Hydrocarbon Resource Estimates – The Prospective Resource estimates for Invictus’ SG 4571 permit presented in this report are prepared as at 26 June 2019. The estimates have been prepared by the Company in accordance with the definitions and guidelines set forth in the Petroleum Resources Management System, 2018, approved by the Society of Petroleum Engineers and have been prepared using probabilistic methods. The Prospective Resource estimates are unrisked and have not been adjusted for both an associated chance of discovery and a chance of development.
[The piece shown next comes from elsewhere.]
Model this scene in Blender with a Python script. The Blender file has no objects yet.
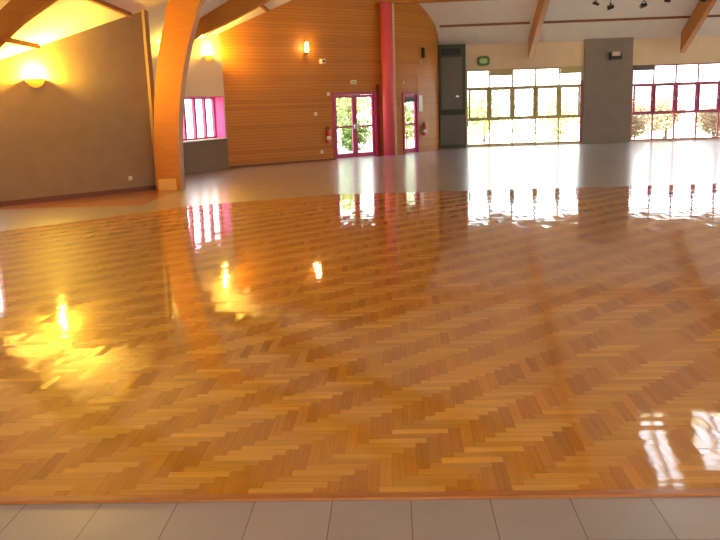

No New Information or Change in Assumptions – Since the date of completion of this hydrocarbon resource study (26 June 2019), the Company is not aware of any new information and that all material assumptions and technical parameters underpinning prospective resource estimate continue to apply and have not materially changed
Competent Person Statement Information – In this report information relating to hydrocarbon resource estimates has been compiled by Getech Group plc. under the supervision of Mr Scott Macmillan, the Invictus Energy Ltd Managing Director. Mr Macmillan has over 13 years’ experience in the oil and gas industry in exploration, field development planning, reserves and resources assessment, reservoir simulation, commercial valuations and business development and is a member of the Society of Petroleum Engineers. Mr Macmillan consents to the inclusion of the information in this report relating to hydrocarbon Prospective Resources in the form and context in which it appears.